Week 8...and gone country!
Well another week has come and gone. This week started off real tough and got a lot better, then it tanked. The week started off with me having to take Candi back to the airport and I tell you what, that drive back from SA after dropping a loved one off has got to be the worst. The next few days were pretty rough emotionally and it still isn't great, but it is better.
I have finally got to the place where I didn't fill a Hefty bag each flight. Thursday was the first day I actually kind of enjoyed flying. There is just so much pressure to do well, not to mention I don't like screwing up, that I am a nervous wreck before each flight. I am pretty sure that stress doesn't help me from purging myself of impurities, when it is piled on to the motion sickness thing.

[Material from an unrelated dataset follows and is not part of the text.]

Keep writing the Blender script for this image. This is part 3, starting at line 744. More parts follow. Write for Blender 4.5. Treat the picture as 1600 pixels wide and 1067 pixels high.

So there I was with my first feelings of maybe this IS what I am suppose to do with my life and then...(sounds of screeching brakes)..I decide to brain dump some knowledge. Unfortunately for me, that little release of brain pressure didn't quite coincide with the time period AFTER my tests. I had two different tests at the end of the week and I FAILED both of them. I am now the remedial student and got some "coaching" from our flight commander. Yes, I am that kid. You remember the one that sat in the back of the class and only did certain functions with the class because he or she was "special" and had other "special" classes by themselves? I am that one...
It wasn't because of lack of studying; I can't study anymore than I do unless I find more hours in the day. Although, if I did find more, I am not so sure I would spend them studying. I am trying my hardest and now after failing, I am more motivated than ever not to fail out. However, I only have as much brain power as the x and y parental chromosomes allowed me. So if I don't make it...BLAME MY PARENTS.
Overall, things are going pretty good, I am just paranoid of failing...and there are many opportunites here for that. I am looking forward to getting more comfortable with flying so that it becomes more and more fun each time out. Even when I am stressed about how it is going, flying upside down at a couple hundred miles an hour, still isn't that bad.
I went to Dallas this weekend to get away and help a buddy move some family. Good times, however we had to study the whole trip, so it wasn't that much of a break. Although, I put my new boots to use and learned the "Texas Two-Step" from some of the locals. Watch out Idaho, you will have a new cowboy in town when I get back. I have gone country...ok, not really.
3 Comments:
Those boots actually don't look as bad as I thought they would! My parents will be thrilled to have another cowboy in the family...
Jeremy you look good in high heels
just don't fall and break a leg
I want to see you finish Flight school.
Brandon may let you in the MTI lab with those cowboyish boots (look who is wearin' em) but you better not be listening to the music or you may get thrown out on your ear.Just do it, I know you like those sports metaphors. Window-Licker. Yeah I said it. being nice hasn't worked so back to tough love. And you know I like loving you TOUGHLY. And yes I know it's not a word, enough from the peanut gallery.